How to temper chocolate

Make sure you are using good quality chocolate, preferably a couverture (usually comes in the form of fèves, coins or morsels).

  • Finely chop 700 g (1 1/2 pounds) of dark chocolate. It is better to temper this minimum amount or more, as smaller amounts are harder to control.
  • Place two-thirds of the chocolate in a double boiler or metal bowl over a saucepan of simmering water. DO NOT LET WATER GET INTO CHOCOLATE! Stir frequently and check the temperature as it shouldn’t exceed 49°C/120°F for dark chocolate, 47°C/116°F for milk chocolate and 45°C/114°F for white chocolate.
  • The easiest way is to melt it in a microwave using a 15-10-5 technique (first heat it stirring every 15 seconds, then 10 seconds, and finally every 5 seconds until it reaches the needed temperature ).
  • Remove from heat (or microwave) when the chocolate is fully melted. Gradually stir in the remaining 1/3 of chocolate. Let it melt completely before adding more. Allow cooling stirring occasionally until it reaches 29°C/84°F for dark, 27°C/81°F for milk and 26°C/79°F for white chocolate. If it gets cooler than needed – reheat again.
  • Once the chocolate is ready, place it back over simmering water. Raise its temperature to 32°C/89-90°F for dark, 30°C/86-87°F for milk and 28°C/82-83°F for white chocolate.
  • Remove the bowl from heat. Spread a little bit of melted chocolate an a parchment paper and check it. If it looks sticky and dull, repeat the process starting with two thirds again.

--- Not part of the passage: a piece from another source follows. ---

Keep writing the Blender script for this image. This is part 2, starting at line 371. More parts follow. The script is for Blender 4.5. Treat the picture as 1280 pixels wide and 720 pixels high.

Well-tempered chocolate has a shiny, flawless appearance, it is firm and breaks off with a snap. It is important to keep the chocolate in temper as long as you are working with it. If it cools, it can be reheated. Heat it for 5 to 10 seconds at a time, stirring and checking the temperature. If you keep your chocolate within the working temperature range, it will stay in temper and be liquid enough to use.

Have leftovers? Cover it well and keep at 15-18°C/60-65° F.
Never chill or store your chocolate in a very warm place as it will result in “blooming” (those white spots that appear on the surface).

Now you’re ready to create your chocolate designs and decorations!